Set exercise:
Return, exactly as written, every line from the first line of the data below through the line that contains "mb.tube([p0, (p0+p1)/2+Vector((.05,0,0)), p1], .028, 8);".

Data extract:
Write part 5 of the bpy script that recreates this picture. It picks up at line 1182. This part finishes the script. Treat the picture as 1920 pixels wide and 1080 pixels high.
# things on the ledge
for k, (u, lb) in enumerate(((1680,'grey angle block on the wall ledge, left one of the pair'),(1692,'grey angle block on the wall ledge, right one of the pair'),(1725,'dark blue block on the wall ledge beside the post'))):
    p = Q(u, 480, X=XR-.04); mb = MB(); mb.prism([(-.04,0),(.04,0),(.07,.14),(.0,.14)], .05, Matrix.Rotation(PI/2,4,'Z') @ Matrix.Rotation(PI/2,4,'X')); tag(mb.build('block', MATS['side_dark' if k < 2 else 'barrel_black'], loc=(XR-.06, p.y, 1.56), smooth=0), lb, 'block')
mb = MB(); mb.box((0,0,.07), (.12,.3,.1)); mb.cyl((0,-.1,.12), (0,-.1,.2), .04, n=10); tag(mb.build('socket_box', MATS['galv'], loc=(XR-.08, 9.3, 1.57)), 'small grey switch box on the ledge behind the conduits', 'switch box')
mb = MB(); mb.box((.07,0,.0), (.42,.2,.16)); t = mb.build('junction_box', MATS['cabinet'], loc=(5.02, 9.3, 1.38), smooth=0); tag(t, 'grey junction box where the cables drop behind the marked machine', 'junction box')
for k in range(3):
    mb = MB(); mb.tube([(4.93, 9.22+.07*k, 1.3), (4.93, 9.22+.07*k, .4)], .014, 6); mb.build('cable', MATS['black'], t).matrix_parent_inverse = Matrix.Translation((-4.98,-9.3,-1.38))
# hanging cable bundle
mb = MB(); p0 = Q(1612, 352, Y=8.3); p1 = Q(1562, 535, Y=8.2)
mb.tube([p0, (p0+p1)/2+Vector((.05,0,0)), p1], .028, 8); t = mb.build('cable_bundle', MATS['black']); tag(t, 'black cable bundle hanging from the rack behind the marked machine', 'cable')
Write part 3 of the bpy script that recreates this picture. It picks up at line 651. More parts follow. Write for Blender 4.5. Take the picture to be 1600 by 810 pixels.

Finished task:
Write part 5 of the bpy script that recreates this picture. It picks up at line 1182. This part finishes the script. Treat the picture as 1920 pixels wide and 1080 pixels high.
# things on the ledge
for k, (u, lb) in enumerate(((1680,'grey angle block on the wall ledge, left one of the pair'),(1692,'grey angle block on the wall ledge, right one of the pair'),(1725,'dark blue block on the wall ledge beside the post'))):
    p = Q(u, 480, X=XR-.04); mb = MB(); mb.prism([(-.04,0),(.04,0),(.07,.14),(.0,.14)], .05, Matrix.Rotation(PI/2,4,'Z') @ Matrix.Rotation(PI/2,4,'X')); tag(mb.build('block', MATS['side_dark' if k < 2 else 'barrel_black'], loc=(XR-.06, p.y, 1.56), smooth=0), lb, 'block')
mb = MB(); mb.box((0,0,.07), (.12,.3,.1)); mb.cyl((0,-.1,.12), (0,-.1,.2), .04, n=10); tag(mb.build('socket_box', MATS['galv'], loc=(XR-.08, 9.3, 1.57)), 'small grey switch box on the ledge behind the conduits', 'switch box')
mb = MB(); mb.box((.07,0,.0), (.42,.2,.16)); t = mb.build('junction_box', MATS['cabinet'], loc=(5.02, 9.3, 1.38), smooth=0); tag(t, 'grey junction box where the cables drop behind the marked machine', 'junction box')
for k in range(3):
    mb = MB(); mb.tube([(4.93, 9.22+.07*k, 1.3), (4.93, 9.22+.07*k, .4)], .014, 6); mb.build('cable', MATS['black'], t).matrix_parent_inverse = Matrix.Translation((-4.98,-9.3,-1.38))
# hanging cable bundle
mb = MB(); p0 = Q(1612, 352, Y=8.3); p1 = Q(1562, 535, Y=8.2)
mb.tube([p0, (p0+p1)/2+Vector((.05,0,0)), p1], .028, 8); t = mb.build('cable_bundle', MATS['black']); tag(t, 'black cable bundle hanging from the rack behind the marked machine', 'cable')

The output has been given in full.